• **STATED TASK**: Count how many lines in this material contain "picture". The answer is that number alone.

----- PROVIDED INFORMATION -----

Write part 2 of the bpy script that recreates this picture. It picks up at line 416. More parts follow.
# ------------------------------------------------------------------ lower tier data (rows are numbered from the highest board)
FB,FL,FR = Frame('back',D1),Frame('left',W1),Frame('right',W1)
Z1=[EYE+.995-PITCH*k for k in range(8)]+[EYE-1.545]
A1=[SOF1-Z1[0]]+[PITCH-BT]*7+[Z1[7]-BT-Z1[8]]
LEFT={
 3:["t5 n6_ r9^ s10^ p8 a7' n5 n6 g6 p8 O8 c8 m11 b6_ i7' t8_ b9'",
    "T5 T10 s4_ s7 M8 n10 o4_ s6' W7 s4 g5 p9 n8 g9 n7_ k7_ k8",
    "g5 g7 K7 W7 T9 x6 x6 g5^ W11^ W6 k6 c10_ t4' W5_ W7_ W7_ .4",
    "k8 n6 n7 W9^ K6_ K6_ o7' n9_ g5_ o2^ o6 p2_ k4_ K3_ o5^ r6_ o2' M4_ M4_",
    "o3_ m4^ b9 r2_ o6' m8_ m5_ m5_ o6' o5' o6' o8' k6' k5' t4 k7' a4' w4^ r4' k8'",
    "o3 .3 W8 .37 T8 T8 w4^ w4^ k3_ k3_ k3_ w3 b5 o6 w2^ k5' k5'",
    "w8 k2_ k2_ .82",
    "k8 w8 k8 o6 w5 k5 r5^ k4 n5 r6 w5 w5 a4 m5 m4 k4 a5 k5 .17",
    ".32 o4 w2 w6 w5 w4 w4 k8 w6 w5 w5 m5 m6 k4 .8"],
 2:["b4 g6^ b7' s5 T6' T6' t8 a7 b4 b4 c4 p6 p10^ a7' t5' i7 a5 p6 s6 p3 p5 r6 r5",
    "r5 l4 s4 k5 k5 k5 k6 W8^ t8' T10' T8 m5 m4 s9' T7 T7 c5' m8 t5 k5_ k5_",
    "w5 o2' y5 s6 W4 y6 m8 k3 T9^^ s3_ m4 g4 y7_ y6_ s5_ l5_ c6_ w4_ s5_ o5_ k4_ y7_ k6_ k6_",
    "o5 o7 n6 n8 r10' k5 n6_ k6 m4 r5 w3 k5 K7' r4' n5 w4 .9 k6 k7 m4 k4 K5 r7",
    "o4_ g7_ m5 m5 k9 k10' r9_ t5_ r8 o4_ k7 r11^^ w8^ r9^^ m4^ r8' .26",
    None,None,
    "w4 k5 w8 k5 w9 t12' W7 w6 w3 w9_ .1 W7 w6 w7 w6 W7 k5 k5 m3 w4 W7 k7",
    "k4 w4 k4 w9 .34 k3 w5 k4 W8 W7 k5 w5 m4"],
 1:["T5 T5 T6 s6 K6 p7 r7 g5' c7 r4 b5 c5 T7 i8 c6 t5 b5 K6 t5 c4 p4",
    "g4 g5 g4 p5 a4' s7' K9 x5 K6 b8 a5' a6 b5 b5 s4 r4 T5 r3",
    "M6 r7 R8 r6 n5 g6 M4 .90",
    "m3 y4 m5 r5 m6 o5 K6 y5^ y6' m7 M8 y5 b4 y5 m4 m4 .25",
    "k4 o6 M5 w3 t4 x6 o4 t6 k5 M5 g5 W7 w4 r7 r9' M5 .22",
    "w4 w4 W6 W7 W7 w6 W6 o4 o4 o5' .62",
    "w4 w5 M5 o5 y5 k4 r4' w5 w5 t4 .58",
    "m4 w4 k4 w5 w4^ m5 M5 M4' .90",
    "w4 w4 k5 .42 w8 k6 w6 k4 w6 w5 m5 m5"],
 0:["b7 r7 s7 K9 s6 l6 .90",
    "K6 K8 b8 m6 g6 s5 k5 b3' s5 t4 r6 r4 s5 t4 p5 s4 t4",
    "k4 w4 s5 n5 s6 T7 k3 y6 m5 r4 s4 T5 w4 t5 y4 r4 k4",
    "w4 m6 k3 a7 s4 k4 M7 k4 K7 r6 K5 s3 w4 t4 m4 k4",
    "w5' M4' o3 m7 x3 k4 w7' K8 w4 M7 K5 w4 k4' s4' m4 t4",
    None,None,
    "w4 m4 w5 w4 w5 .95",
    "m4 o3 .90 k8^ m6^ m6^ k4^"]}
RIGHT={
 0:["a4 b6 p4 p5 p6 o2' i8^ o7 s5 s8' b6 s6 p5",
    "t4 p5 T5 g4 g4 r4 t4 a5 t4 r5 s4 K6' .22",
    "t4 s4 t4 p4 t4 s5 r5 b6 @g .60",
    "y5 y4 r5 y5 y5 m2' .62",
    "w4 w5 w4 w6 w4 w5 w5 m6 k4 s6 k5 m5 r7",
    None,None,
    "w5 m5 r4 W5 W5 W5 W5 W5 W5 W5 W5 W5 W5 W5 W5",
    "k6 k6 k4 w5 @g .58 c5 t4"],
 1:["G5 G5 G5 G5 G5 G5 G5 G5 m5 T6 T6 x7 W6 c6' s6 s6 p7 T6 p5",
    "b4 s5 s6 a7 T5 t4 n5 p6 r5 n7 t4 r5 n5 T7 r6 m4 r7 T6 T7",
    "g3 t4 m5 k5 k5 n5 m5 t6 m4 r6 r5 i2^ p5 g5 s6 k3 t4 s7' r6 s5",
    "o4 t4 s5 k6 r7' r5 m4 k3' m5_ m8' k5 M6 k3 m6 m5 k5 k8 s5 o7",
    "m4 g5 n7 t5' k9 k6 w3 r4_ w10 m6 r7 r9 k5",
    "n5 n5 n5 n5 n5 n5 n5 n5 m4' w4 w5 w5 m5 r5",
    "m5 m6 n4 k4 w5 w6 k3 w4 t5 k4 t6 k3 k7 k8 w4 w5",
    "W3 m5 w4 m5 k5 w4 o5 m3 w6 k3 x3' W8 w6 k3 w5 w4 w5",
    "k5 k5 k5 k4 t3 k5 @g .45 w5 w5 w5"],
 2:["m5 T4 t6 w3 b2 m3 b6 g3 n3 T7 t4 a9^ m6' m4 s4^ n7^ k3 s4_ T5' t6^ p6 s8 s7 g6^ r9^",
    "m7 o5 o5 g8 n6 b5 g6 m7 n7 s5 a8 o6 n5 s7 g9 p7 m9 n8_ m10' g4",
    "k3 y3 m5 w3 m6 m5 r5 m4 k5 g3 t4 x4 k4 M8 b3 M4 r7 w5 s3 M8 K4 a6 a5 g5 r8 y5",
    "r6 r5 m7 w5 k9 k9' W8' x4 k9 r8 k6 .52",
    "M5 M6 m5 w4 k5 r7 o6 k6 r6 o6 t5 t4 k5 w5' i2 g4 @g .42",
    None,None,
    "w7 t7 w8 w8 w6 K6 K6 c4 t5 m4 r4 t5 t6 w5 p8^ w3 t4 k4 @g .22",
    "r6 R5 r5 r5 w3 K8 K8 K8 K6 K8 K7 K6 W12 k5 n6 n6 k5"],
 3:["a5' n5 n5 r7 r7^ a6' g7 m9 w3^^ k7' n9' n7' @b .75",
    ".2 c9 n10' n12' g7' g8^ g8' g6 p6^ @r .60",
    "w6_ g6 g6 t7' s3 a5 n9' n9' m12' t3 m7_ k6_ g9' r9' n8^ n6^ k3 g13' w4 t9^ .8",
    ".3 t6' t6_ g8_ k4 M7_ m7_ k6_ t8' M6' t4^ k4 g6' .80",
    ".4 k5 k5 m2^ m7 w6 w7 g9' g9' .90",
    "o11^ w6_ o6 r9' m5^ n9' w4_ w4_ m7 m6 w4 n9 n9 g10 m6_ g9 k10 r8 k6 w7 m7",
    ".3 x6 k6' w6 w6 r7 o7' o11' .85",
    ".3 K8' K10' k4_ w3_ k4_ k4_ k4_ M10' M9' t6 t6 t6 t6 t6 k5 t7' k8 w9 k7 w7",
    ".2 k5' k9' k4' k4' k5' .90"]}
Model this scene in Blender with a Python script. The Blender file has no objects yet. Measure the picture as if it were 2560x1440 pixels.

-----

• **SOLUTION BELOW**: 2